Agenda 01/11/2001 às 01:00

Enveredar pelo caminho da busca do real nos remete necessariamente pelas inúmeras explicações de fundo filosófico, pois a partir de tal referencial disciplinar poderemos estar mais aptos ao deslinde das questões jurídicas de trato com o verdadeiro e com o falso. Aliás, não vemos outra forma de suporte disciplinar, senão o manuseio filosófico pelo operador jurídico como modalidade satisfatória de acesso ao real, i.e., da produção mental que resulta da relação entre sujeito que conhece ( sujeito cognoscente )e o objeto a ser conhecido ( objeto cognoscível ). Dessa forma, o processo de apropriação intelectual pelo operador jurídico da realidade cambiante – cambiante porque histórica – constitui-se numa parcela da totalidade do ato de conhecer. É nesta dimensão que o operador jurídico deverá se situar, a saber, percorrer o caminho de apreensão do real, consciente das dificuldades de dito intento. Mas para tal intento investigatório o operador do direito deverá estar de posse de certas premissas básicas, a dizer: em primeiro lugar, o operador do direito saberá de antemão que a apreensão do real faz parte de uma razão histórica, cuja tessitura é formada das condições materiais de existência humana; em segundo lugar, a capacidade do homem em determinar as propriedades do objeto corresponde a uma modalidade de racionalidade possível em dada circunstância temporal e em terceiro lugar, a apreensão do real não é um dado pronto e acabado, mas depende do atualizar dos discursos e dos processos lingüísticos sobre o conhecimento humano, sob pena da manutenção de um dogmatismo jurídico esclerosado. Essas premissas prévias são enfatizadas em razão de uma certa tendência do operador do direito na busca de uma nominada "certeza jurídica"[1], como sendo possível de ser apropriada pelo desenrolar probatório do processo civil. Convém que se diga essa busca por uma "certeza jurídica" do operador jurídico remonta ao século XVIII, período este conhecido como Iluminismo, Século das Luzes, Ilustração ou "Aufklärung".[2] Nessa época das luzes, temos a propagação do chamado poder da razão em ordenar o mundo. Descartes, um dos representantes desse racionalismo, defende o poder da razão de perceber o mundo através de idéias claras e distintas.[3]

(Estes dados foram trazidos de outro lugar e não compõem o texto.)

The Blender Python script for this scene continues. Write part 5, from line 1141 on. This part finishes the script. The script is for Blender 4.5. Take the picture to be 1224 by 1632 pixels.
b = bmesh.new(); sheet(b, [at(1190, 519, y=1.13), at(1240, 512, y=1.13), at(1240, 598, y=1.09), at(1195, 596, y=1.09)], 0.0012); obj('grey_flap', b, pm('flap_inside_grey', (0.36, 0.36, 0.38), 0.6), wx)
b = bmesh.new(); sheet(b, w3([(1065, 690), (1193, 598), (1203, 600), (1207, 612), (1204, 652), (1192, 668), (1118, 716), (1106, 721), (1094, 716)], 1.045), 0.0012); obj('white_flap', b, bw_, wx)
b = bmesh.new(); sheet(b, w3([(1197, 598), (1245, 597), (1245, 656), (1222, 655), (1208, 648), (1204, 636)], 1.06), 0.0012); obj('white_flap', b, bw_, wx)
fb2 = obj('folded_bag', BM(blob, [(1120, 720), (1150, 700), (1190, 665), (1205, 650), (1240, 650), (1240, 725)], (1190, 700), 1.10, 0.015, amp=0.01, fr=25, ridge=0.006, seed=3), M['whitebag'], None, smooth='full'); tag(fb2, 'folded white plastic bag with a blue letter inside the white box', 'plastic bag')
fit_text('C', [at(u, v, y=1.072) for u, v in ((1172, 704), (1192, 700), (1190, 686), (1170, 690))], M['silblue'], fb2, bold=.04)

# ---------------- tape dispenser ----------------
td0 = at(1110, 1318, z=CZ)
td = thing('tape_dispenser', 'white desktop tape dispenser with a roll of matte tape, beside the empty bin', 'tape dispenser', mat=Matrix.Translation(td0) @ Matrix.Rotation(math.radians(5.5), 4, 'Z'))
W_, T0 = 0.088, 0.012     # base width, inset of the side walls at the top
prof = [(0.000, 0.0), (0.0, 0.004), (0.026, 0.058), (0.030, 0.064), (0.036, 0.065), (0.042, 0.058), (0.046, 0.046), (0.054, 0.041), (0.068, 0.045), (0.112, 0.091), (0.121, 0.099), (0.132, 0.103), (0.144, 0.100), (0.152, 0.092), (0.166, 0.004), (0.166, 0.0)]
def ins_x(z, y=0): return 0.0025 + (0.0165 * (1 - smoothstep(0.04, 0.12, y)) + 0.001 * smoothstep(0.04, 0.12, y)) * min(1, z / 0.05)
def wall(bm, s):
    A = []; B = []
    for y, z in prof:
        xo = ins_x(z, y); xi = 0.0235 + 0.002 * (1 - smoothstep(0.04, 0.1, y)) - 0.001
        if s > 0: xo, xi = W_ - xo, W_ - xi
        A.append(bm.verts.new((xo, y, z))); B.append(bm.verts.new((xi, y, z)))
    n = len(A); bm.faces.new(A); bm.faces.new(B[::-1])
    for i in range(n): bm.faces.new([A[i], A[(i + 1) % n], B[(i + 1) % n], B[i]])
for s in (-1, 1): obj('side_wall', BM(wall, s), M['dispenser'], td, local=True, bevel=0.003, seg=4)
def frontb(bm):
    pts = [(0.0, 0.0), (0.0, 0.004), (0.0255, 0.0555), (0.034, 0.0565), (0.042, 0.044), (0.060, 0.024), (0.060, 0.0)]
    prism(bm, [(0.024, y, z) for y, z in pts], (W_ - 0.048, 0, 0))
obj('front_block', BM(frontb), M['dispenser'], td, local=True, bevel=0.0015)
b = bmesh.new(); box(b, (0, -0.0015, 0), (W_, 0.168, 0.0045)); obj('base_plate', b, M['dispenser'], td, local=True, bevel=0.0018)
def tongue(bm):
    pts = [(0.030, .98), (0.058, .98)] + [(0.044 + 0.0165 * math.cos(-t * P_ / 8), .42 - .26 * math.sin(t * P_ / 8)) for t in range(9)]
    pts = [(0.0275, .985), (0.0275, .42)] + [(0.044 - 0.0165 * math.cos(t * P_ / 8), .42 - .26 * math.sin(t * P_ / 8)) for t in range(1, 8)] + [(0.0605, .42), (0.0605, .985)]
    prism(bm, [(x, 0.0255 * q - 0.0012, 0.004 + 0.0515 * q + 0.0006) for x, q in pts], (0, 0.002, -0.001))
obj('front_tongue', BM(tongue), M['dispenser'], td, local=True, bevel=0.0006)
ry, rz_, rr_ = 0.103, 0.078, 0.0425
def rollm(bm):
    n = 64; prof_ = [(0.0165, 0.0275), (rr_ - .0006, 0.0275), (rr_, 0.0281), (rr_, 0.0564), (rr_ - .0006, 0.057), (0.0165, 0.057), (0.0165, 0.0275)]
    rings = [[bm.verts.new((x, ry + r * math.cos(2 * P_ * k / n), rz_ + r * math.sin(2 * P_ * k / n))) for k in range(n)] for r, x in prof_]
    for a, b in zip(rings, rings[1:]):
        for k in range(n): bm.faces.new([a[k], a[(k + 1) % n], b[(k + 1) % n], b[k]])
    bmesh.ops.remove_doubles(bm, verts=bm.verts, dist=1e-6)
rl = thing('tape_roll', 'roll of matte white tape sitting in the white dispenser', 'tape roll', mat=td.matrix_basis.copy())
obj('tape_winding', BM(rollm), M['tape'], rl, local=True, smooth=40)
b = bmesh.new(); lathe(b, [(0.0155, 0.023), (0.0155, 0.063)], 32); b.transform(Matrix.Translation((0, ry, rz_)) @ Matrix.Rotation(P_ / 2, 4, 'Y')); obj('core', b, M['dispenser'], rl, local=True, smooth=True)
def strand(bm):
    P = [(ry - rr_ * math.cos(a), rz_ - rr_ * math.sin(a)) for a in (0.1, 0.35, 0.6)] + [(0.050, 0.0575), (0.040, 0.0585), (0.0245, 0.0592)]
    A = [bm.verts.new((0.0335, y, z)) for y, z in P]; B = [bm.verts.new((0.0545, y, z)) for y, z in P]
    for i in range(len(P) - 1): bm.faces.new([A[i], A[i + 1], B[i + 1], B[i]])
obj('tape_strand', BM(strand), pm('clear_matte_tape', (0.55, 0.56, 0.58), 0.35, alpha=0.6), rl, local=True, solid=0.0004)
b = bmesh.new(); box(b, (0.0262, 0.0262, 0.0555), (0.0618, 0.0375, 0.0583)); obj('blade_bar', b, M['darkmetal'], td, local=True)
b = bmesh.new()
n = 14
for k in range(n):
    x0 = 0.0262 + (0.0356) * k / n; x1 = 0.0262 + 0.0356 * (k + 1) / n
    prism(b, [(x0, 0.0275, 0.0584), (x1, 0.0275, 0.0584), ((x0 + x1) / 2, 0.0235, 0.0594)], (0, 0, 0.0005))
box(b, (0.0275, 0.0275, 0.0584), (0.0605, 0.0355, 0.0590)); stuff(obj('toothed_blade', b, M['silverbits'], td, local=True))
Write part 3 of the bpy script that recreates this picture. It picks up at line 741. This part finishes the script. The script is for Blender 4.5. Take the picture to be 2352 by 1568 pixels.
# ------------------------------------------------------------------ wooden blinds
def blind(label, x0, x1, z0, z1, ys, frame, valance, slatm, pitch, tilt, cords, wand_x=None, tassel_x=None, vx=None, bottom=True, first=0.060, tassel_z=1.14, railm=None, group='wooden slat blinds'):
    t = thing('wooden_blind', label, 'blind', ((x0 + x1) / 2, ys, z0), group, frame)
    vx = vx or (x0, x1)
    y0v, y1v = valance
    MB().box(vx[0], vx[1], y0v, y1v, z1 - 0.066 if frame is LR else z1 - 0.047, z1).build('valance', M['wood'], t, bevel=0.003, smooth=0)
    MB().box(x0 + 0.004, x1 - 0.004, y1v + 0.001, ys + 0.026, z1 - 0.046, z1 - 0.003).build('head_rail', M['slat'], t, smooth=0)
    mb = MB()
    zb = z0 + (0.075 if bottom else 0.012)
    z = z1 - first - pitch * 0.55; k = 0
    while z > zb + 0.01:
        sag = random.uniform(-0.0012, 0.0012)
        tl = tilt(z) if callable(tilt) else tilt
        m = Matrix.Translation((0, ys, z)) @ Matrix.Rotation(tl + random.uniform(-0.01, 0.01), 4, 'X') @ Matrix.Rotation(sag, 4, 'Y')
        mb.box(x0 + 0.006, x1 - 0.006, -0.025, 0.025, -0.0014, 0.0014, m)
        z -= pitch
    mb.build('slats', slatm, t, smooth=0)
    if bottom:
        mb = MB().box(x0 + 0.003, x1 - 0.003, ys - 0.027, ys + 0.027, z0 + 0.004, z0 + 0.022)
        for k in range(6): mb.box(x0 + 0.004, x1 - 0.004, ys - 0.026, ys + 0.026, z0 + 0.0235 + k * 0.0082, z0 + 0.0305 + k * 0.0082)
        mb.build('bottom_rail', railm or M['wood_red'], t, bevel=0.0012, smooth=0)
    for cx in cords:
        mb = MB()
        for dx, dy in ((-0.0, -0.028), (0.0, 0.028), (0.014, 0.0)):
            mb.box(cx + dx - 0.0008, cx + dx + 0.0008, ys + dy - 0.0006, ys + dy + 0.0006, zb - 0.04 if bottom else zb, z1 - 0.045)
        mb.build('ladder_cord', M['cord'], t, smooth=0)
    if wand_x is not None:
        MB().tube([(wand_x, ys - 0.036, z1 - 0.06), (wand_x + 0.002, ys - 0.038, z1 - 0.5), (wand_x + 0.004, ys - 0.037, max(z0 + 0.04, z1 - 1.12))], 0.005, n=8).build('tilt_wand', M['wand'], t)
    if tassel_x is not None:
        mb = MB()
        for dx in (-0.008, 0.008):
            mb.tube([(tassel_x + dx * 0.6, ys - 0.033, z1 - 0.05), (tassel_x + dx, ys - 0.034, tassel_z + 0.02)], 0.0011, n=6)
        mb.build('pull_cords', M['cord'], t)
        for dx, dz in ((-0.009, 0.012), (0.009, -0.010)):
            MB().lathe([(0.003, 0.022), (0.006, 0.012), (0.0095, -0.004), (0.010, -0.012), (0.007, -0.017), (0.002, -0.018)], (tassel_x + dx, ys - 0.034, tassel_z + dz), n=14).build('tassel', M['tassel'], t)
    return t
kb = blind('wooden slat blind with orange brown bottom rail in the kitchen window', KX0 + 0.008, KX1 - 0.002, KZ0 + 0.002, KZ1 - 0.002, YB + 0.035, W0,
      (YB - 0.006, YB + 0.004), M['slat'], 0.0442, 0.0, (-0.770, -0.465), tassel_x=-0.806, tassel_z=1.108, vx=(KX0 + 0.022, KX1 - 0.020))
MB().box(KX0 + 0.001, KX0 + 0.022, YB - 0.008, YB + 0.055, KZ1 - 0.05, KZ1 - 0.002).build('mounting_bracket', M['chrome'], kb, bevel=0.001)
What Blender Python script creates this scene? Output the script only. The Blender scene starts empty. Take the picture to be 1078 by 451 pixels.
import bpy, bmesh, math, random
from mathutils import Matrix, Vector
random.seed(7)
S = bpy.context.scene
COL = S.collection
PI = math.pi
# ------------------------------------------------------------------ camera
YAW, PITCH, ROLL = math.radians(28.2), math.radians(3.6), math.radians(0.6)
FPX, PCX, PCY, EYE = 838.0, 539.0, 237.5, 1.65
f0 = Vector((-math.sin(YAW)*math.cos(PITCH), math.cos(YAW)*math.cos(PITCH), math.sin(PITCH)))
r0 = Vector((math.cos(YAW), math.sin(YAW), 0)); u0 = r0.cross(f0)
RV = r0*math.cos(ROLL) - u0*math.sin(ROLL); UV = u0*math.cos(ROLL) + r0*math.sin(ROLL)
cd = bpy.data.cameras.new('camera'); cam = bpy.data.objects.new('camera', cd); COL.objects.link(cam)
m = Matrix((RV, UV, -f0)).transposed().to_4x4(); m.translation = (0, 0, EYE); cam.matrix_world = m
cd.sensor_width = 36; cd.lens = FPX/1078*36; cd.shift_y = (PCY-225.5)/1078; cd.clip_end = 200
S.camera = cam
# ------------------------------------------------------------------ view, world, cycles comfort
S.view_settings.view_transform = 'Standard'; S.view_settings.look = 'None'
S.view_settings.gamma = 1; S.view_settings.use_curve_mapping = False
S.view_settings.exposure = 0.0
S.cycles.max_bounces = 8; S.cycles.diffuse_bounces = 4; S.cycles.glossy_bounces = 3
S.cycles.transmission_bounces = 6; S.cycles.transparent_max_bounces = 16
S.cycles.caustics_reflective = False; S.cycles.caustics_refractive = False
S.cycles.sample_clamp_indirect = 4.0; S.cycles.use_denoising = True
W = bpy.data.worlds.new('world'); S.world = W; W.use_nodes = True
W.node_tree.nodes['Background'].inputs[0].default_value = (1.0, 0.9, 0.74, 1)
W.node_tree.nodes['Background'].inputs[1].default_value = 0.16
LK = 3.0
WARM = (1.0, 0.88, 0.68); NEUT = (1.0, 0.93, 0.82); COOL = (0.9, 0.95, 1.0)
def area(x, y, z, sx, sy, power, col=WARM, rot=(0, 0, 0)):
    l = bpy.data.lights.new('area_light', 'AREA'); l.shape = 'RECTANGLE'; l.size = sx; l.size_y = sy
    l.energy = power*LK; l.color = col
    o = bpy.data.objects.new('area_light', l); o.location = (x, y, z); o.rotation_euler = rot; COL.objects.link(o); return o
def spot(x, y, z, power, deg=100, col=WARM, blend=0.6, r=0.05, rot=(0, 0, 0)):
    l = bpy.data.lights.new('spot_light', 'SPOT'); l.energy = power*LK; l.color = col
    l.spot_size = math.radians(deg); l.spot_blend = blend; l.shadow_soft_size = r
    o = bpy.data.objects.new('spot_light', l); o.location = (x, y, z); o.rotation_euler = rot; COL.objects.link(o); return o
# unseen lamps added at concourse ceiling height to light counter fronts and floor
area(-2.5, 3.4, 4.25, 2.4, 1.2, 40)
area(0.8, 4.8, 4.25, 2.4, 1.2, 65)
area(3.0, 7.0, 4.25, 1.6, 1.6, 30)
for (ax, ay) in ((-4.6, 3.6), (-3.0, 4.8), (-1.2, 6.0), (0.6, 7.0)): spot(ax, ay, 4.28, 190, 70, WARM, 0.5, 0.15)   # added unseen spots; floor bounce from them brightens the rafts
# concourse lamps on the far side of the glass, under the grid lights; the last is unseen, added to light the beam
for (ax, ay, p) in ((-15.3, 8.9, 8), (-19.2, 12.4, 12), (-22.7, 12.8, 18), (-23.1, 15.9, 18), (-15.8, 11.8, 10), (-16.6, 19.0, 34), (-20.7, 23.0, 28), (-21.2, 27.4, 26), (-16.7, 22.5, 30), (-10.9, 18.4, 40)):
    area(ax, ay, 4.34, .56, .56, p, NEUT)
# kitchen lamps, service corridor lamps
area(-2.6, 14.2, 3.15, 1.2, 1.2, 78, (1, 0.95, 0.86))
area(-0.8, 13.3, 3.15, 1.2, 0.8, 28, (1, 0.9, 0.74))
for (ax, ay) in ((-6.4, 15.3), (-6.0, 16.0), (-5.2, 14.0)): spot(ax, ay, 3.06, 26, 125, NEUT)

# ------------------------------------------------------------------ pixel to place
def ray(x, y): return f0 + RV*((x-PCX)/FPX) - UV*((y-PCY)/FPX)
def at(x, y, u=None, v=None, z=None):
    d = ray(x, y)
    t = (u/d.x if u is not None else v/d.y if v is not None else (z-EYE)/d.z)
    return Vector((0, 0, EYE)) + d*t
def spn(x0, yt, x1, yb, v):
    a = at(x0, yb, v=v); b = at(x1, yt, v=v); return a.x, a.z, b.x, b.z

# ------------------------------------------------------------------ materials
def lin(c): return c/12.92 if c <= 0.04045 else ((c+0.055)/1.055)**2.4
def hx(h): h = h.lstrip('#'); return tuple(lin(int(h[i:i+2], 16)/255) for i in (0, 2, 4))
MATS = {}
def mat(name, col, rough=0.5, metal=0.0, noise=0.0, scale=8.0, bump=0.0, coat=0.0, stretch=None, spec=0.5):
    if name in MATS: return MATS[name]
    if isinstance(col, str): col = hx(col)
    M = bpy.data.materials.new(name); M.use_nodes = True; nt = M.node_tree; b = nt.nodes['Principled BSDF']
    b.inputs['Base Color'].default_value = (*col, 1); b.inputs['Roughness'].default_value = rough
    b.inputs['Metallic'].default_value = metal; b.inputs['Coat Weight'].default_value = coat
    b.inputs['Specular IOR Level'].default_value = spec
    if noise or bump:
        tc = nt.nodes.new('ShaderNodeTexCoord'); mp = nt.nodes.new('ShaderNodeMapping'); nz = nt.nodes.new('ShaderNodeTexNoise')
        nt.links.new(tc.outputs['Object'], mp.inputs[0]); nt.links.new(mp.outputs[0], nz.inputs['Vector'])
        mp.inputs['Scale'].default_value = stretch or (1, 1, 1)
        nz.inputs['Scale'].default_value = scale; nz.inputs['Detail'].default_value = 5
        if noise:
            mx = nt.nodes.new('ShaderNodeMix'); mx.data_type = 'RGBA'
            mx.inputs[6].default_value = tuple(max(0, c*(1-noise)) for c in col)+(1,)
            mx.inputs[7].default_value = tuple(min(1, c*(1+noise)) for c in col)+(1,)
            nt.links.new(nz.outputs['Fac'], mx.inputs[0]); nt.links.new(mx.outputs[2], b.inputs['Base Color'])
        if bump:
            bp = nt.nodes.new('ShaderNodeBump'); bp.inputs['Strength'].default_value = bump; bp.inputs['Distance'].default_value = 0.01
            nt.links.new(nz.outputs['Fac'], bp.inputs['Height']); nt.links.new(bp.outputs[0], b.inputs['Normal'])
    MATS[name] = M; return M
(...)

É neste período do pensamento iluminista do século XVIII que temos a inclusão do direito dentro do mesmo molde das ditas ciências exatas, como a matemática e as ciências experimentais. A partir daí o direito será tratado segundo uma metodologia de uma lógica profundamente formal. Neste instante temporal – da época iluminista - a ciência jurídica passa a buscar o real através dos mesmos enunciados das ciências exatas[4], i.e., o magistrado poderá descobrir a verdade pelos mesmos meios lógicos das ciências matemáticas. A lógica formal passa, assim, a ser tratada como instrumento de apreensão do real pelos operadores jurídicos. Essa influência da lógica formal é tão arraigada ao pensamento jurídico-processual de nossos dias que podemos facilmente encontrar manuais de processo civil onde a sentença é caracterizada como uma verificação silogística do real, v.g., na obra do processualista brasileiro Moacyr Amaral Santos, quando afirma "(...) a sentença, na sua formação, se apresenta como um silogismo, do qual a premissa maior é a regra de direito e a menor a situação de fato, permitindo extrair, como conclusão, a aplicação da regra legal a situação de fato".[5]

Podemos, destarte, avaliar o quão representa em importância teórica, a apresentação dos atos processuais de acordo com um padrão chamado de lógico-formal. Os iniciantes do processo civil das faculdades de direito ficam, assim, – especialmente em razão das expressões utilizadas, v.g., lógica jurídica, processos lógicos, etc – impressionados pelo controle exercido na descoberta do real pelos processualista. Em tal sentido não faltou quem dissesse do direito ser uma disciplina bem próxima da matemática.[6] No entanto, a natureza silogística, mormente no exemplo da sentença judicial não a torna garantia absoluta de acesso ao real ou verdade material de uma certa realidade. Muito pelo contrário, um pensamento que prima pelo uso silogístico da instrumentação processual tolhe a própria "força criadora" do magistrado.[7]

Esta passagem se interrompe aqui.